The concept and culture of ownership in the NBA, if not all professional sports, must change. I am sure that Sterling is not the only owner in professional sports who feels as though athletes are his property. (Growing up, I never liked those t-shirts that read “Property Of” one’s favorite team.)

At the very least, NBA athletes, while they are active players, should be allowed to own stock in the teams for which they play. These athletes make the the team prosperous. Just like any other company, they should be allowed to be shareholders.

But if the likes of Sterling cannot be rooted out, then perhaps these professional sports teams should no longer be privately held. Maybe they should function like the Green Bay Packers, as publicly-owned, non-profits. In fact,’s Dave Zirin suggested last night on Make It Plain, the radio show I host, that the Clippers be given to the people of Los Angeles as reparations for Sterling’s years as a landlord who sought to keep out black and Latino tenants.

It is horrible enough we have had to endure recent racism from some in the general public toward a legend like baseball great Henry Aaron.

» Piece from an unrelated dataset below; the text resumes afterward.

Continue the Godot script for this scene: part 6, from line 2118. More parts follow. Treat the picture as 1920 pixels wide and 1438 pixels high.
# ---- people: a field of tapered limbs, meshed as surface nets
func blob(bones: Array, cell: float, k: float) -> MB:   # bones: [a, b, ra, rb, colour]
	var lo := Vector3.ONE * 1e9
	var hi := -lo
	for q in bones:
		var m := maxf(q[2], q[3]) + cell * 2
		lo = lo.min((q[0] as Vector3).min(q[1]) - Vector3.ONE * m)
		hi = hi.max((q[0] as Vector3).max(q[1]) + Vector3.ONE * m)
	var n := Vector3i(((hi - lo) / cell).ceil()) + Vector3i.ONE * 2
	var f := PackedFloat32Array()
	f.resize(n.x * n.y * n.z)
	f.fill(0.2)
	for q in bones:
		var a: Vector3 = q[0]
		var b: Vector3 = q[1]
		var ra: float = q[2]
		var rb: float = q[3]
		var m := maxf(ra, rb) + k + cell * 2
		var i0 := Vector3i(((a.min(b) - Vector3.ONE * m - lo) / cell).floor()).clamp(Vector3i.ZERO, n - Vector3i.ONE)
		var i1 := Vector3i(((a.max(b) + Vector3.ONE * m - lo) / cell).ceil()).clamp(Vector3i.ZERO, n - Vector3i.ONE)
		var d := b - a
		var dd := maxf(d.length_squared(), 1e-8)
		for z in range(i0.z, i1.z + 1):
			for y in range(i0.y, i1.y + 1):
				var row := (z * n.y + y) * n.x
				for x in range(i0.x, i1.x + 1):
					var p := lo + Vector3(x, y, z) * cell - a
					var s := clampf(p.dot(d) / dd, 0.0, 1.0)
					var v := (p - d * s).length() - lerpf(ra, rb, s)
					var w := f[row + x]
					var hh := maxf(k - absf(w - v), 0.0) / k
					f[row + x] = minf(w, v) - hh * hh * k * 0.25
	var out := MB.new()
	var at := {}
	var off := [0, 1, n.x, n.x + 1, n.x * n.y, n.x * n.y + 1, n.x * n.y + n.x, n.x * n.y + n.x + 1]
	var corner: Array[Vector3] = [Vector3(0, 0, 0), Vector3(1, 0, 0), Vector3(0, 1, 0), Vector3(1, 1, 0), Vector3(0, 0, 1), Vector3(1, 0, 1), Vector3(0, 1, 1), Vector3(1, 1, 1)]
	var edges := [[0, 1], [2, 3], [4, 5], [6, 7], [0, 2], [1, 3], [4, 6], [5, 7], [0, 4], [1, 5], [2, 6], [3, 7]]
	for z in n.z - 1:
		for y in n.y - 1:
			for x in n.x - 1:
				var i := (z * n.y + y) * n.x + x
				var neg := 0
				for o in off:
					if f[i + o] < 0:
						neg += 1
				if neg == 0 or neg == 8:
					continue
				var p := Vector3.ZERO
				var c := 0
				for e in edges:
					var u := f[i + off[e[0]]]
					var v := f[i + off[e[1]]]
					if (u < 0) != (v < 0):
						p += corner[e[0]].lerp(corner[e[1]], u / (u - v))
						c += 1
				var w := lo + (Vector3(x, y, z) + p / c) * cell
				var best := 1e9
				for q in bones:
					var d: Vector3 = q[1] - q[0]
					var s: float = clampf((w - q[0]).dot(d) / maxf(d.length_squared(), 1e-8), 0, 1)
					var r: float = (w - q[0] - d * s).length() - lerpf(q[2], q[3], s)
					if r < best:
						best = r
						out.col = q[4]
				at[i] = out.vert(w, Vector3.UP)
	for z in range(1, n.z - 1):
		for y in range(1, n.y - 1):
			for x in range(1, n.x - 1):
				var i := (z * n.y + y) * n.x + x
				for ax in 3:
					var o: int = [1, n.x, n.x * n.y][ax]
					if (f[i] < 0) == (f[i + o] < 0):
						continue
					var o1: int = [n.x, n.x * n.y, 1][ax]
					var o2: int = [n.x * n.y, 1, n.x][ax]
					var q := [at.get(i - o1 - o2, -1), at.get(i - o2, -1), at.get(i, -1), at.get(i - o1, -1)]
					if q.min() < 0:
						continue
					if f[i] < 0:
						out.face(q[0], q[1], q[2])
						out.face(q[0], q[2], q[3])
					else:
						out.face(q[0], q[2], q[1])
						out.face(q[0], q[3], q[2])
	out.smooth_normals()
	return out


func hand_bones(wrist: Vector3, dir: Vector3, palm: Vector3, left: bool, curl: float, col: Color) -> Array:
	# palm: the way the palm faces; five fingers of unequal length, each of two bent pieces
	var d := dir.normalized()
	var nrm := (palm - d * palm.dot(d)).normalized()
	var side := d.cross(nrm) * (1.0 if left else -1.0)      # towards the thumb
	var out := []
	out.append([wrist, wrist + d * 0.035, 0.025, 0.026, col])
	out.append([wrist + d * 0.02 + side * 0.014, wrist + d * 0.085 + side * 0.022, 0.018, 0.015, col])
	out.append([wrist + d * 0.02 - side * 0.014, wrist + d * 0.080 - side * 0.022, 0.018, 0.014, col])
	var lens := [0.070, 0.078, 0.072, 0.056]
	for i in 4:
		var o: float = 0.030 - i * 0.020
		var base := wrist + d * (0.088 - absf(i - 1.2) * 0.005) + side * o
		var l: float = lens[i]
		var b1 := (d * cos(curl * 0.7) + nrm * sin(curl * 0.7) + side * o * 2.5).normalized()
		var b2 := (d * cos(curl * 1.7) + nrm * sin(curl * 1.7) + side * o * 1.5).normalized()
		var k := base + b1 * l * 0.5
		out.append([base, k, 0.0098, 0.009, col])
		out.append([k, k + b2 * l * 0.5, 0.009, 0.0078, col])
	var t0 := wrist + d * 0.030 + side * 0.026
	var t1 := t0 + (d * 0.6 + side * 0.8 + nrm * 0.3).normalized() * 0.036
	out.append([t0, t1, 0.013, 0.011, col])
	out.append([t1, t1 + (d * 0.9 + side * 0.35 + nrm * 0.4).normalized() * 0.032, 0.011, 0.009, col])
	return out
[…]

Now to have to endure such from the owner of a professional sports team, a SCOTUS ruling and a figure promoted daily on a basic cable channel is a bit overwhelming.

As an undergraduate at Georgetown University, I was mentored by former coach John Thompson, Jr., whose trademark was a deflated basketball, which he used to encourage young people to imagine who they might be or what they might do without basketball. The events of the past week give us an opportunity to deflate the power of racism, and to imagine what we will do and who we will be as we struggle to finally be without it.